Tengo tan poca simpatía por el Príncipe Gurdjieff como por el Gurdjieff verdadero, el que, según Jean-François Revel, era una “sabandija beoda” que, en el París de los años cuarenta, seducía con sus patrañas espiritualistas a señoras millonarias e intelectuales progresistas (incluso a él, por un tiempo) a fin de que le pagaran las borracheras. Pero si a todos los vendedores de disparates religiosos los fueran a meter presos y nos dedicáramos a “desprogramar” a quienes les creen lo que cuentan, el mundo, me temo, quedaría despoblado. Y, algo peor, la libertad desaparecería.
En cambio, aunque todos los libros esotéricos me producen unos bostezos de cocodrilo, siento gran cariño por la filiforme Patricia y su odisea me produce una tristeza mezclada de cierta admiración. ¿Era feliz, llevando la deplorable existencia que llevaba al lado del Príncipe, sirviéndolo, como las otras infelices que también le creían las idioteces con faltas de ortografía que les decía? ¿Le abrirán quienes la “desprograman” el camino de la normalidad? ¿Y si la convierten en una muchacha bien comida, bien vestida pero sin rumbo, desdichada, convencida de que, como persona normal, ha perdido su alma y razón de vivir?

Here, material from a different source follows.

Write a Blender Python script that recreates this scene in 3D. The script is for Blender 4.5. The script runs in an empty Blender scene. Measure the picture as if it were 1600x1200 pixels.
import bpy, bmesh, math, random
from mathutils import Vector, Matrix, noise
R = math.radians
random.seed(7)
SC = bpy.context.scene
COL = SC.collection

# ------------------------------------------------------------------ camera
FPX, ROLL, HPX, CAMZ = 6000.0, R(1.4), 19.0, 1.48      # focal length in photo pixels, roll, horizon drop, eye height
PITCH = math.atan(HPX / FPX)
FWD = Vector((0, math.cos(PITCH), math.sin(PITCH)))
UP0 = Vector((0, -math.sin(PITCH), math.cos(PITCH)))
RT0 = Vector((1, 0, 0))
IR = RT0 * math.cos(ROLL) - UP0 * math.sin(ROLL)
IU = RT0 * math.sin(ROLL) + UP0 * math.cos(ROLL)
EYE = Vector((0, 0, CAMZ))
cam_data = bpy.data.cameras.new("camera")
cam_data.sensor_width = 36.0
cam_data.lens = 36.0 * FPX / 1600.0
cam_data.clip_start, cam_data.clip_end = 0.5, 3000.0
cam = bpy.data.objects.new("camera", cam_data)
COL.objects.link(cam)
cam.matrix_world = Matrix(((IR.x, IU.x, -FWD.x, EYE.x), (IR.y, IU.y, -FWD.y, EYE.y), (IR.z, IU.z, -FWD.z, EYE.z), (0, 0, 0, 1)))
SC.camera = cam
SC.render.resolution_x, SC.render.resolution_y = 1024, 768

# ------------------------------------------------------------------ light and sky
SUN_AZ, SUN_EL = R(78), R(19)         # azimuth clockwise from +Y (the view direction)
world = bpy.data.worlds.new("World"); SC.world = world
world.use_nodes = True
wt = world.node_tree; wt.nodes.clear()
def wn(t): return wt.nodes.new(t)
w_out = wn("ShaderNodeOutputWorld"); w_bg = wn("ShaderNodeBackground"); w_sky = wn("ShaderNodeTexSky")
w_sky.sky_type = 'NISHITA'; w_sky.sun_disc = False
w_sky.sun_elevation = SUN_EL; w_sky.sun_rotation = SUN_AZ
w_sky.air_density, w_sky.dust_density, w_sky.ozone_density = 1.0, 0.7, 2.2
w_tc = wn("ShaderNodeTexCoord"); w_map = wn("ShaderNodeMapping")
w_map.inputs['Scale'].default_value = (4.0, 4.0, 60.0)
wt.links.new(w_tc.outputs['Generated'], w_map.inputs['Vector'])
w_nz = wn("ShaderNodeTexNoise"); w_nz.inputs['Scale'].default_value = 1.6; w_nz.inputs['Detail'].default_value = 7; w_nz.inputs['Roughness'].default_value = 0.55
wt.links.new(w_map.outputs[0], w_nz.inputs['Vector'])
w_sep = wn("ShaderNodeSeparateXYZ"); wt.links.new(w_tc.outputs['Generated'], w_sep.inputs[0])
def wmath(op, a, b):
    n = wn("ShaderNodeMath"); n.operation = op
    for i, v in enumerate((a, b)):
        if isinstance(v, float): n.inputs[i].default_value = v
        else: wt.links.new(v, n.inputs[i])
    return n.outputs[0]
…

No digo que ocurra, pero podría ocurrir, y en ese caso ¿qué es lo más justo? Yo creo que dejarla hacer lo que a ella le parezca, lo que la haga sentirse mejor, respetar el destino que ella elija para la pequeñita que engendró en los brazos de aquel Príncipe de pacotilla. La “normalidad” también puede ser temible cuando se impone por la fuerza y consiste en aniquilar la libertad de los otros, los distintos a los que nos creemos normales.